After few picture taking, I went down the stage. Cole and his mom came to me and asked to take a picture with me. I hugged Cole because I’ll surely going to miss him since he’s one of the sweetest kids in class. Mommy Jane (his mom) then told me that Cole was crying last night because it finally dawned on him that he’s not going to Escuela Legarda anymore next school year. And I could no longer forbear my tears. I hugged Cole once more, this time, it was tighter and I told him I’m really going to miss him.

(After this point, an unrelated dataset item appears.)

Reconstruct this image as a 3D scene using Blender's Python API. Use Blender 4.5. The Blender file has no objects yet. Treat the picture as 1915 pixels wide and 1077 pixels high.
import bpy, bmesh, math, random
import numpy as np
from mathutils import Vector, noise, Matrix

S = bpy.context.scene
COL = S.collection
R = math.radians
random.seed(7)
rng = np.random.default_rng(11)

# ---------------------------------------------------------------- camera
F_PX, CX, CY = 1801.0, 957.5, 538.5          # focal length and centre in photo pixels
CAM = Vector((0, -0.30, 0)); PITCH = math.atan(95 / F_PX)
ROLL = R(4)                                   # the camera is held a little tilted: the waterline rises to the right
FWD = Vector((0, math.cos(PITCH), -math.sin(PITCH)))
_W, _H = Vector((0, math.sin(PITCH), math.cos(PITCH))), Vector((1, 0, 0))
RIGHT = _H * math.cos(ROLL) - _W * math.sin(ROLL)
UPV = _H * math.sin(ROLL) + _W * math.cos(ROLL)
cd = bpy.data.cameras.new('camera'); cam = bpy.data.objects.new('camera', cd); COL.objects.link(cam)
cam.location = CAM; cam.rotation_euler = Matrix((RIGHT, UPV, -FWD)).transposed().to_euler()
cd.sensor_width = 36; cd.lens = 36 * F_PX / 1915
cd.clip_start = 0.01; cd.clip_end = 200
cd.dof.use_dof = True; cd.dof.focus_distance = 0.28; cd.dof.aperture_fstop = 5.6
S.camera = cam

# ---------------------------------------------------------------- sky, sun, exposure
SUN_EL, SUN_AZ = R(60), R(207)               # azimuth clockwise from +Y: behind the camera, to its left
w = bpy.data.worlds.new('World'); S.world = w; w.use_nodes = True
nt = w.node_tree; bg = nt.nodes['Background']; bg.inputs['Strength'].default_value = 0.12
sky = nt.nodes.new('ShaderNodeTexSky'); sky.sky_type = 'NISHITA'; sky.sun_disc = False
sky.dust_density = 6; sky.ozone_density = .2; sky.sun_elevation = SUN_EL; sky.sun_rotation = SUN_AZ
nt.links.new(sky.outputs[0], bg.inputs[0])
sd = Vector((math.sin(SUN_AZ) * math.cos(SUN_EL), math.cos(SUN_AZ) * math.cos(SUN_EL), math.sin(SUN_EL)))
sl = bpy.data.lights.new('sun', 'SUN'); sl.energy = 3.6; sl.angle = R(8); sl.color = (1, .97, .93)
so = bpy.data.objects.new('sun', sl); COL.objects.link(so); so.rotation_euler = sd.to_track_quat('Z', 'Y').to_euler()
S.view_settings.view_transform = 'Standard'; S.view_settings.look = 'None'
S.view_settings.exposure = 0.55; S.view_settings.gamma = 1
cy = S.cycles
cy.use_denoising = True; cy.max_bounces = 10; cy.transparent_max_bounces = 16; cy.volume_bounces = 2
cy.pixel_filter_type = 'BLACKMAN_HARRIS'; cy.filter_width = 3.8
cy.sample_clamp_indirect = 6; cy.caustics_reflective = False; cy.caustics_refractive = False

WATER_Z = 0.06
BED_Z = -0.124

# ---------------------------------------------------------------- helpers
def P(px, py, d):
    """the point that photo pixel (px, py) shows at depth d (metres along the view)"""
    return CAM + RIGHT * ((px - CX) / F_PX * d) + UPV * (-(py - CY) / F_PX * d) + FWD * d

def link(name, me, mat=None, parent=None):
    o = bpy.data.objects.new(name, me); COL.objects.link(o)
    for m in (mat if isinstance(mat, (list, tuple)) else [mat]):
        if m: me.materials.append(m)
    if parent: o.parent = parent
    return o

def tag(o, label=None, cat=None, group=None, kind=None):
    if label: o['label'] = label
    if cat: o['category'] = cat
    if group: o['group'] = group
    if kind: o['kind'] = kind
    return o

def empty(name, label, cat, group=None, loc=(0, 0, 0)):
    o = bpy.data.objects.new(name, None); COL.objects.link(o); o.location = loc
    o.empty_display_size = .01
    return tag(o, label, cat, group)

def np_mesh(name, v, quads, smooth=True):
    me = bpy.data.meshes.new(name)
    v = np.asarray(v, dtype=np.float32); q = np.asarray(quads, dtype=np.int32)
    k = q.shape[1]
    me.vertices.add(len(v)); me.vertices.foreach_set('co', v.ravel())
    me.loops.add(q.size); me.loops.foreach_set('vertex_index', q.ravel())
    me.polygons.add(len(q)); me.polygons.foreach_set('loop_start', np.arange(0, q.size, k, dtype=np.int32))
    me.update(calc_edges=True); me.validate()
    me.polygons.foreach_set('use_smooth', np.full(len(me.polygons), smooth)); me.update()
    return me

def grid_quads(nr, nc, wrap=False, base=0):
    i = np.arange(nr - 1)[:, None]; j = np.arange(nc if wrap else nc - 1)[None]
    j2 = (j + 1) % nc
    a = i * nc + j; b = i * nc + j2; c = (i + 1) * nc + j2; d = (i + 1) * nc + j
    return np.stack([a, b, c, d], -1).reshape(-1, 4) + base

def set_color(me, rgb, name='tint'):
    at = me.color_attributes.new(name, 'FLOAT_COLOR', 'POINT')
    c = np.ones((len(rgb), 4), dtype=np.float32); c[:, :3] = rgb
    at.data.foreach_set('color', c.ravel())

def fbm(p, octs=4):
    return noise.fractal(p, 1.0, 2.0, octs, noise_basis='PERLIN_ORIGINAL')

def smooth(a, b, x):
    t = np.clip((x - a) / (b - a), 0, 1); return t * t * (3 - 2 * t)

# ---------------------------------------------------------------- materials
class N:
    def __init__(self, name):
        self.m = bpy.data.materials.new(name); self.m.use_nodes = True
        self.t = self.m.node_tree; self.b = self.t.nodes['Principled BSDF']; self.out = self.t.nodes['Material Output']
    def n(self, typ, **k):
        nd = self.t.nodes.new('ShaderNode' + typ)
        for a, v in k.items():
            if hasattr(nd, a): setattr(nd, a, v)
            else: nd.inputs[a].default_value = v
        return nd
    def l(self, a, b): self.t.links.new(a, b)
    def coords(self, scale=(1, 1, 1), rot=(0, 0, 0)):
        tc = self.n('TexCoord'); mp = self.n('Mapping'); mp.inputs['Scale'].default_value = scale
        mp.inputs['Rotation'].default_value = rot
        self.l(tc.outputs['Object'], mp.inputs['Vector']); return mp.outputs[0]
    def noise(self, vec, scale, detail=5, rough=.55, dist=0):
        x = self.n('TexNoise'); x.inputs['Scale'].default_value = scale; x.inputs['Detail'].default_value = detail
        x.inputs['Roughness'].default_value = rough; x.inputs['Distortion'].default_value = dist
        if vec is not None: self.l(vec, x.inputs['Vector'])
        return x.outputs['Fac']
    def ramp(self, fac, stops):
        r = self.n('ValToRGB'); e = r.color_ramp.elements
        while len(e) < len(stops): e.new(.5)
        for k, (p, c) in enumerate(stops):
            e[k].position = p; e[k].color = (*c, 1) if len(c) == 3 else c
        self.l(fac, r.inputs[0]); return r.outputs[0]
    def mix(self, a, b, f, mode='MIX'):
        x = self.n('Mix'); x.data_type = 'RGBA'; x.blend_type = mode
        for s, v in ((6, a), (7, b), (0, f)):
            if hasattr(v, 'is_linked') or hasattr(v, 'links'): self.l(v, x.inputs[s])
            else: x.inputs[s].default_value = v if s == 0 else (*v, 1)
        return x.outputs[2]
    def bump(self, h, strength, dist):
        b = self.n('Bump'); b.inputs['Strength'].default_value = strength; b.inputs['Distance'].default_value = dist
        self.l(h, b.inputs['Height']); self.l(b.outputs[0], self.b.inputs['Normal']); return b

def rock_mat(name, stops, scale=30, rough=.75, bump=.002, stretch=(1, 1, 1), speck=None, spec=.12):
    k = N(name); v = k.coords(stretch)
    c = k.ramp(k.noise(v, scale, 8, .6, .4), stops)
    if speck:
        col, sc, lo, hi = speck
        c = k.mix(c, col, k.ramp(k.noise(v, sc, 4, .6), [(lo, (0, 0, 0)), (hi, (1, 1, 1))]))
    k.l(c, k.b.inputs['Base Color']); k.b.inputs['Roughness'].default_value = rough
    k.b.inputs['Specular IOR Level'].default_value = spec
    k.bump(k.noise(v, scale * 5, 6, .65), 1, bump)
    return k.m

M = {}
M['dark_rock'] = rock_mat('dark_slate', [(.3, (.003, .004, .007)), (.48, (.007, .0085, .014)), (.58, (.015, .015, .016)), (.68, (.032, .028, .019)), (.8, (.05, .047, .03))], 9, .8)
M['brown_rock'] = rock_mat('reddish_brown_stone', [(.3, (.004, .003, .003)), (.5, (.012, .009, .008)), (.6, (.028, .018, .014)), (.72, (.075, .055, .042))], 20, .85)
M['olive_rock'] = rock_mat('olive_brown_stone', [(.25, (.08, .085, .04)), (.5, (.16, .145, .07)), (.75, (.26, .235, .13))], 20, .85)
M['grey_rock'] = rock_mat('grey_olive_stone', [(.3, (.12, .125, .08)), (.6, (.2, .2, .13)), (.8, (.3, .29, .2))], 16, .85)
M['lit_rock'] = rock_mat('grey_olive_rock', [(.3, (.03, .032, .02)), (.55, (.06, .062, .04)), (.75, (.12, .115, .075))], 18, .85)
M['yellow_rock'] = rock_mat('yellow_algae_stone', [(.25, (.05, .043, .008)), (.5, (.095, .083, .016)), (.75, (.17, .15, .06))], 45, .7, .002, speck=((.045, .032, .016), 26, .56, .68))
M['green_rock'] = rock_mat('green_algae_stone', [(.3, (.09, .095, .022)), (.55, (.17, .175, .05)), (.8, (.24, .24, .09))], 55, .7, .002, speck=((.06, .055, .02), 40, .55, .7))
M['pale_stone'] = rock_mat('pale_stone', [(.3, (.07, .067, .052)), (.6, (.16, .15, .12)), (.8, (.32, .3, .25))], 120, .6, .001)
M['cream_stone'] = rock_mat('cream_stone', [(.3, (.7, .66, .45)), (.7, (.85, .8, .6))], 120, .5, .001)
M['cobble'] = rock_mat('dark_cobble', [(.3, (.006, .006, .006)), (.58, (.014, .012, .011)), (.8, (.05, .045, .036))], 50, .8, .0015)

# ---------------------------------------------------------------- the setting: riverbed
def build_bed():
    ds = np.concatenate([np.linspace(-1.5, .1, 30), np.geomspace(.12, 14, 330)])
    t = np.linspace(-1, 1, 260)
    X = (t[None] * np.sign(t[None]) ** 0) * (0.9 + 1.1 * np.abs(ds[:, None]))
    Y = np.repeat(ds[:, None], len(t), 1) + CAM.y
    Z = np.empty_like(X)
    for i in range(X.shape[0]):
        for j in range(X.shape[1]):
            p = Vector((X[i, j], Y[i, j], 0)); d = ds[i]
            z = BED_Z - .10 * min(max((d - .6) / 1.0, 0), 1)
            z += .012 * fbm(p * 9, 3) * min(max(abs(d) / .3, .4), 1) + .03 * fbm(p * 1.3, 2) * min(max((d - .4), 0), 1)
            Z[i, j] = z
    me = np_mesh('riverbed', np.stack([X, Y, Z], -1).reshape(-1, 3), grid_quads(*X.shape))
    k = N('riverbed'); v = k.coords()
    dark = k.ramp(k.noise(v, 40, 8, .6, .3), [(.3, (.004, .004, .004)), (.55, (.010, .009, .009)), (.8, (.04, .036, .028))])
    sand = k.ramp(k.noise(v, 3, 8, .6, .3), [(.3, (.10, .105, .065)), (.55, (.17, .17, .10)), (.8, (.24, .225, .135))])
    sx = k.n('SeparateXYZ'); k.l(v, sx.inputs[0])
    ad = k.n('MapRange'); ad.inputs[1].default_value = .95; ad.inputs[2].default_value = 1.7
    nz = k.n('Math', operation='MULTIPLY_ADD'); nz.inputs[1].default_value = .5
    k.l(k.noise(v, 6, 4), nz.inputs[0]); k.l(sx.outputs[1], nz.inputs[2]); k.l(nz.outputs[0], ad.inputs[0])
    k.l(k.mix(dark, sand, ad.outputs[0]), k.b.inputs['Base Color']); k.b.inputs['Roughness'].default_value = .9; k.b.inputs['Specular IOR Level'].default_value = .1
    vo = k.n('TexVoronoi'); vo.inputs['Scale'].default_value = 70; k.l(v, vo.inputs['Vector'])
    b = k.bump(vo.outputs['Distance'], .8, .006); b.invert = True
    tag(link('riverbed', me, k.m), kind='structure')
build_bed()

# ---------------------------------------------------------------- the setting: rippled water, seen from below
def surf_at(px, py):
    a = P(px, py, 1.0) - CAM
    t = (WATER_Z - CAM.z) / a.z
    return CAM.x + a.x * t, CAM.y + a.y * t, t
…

I’m being so emotional, I know. I’m a teacher so I should get used to this kind of scenarios since every year, we’ll have Moving Up Day and we’ll say goodbye to different sets of kids. But still…This whole thing was just so heart-melting and I never thought that parents could really appreciate teachers like the way these parents did.

Now I know what’s the toughest part of being a preschool teacher is. It’s not about teaching them the basics and really starting from scratch, not even changing diapers or washing them after they made poo-poo. It’s saying goodbye to little angels who’ve been my babies for the last 10 months of my life.

I’m not sure if these kids will ever remember us when they go to big school, especially if they’ll grow accustomed to it already. I hope they will, though. But I will certainly keep them in my heart for as long as live. I know for sure that at any random day, I would be checking on my old albums of the school and relive the precious moments spent with these little angels through those photos.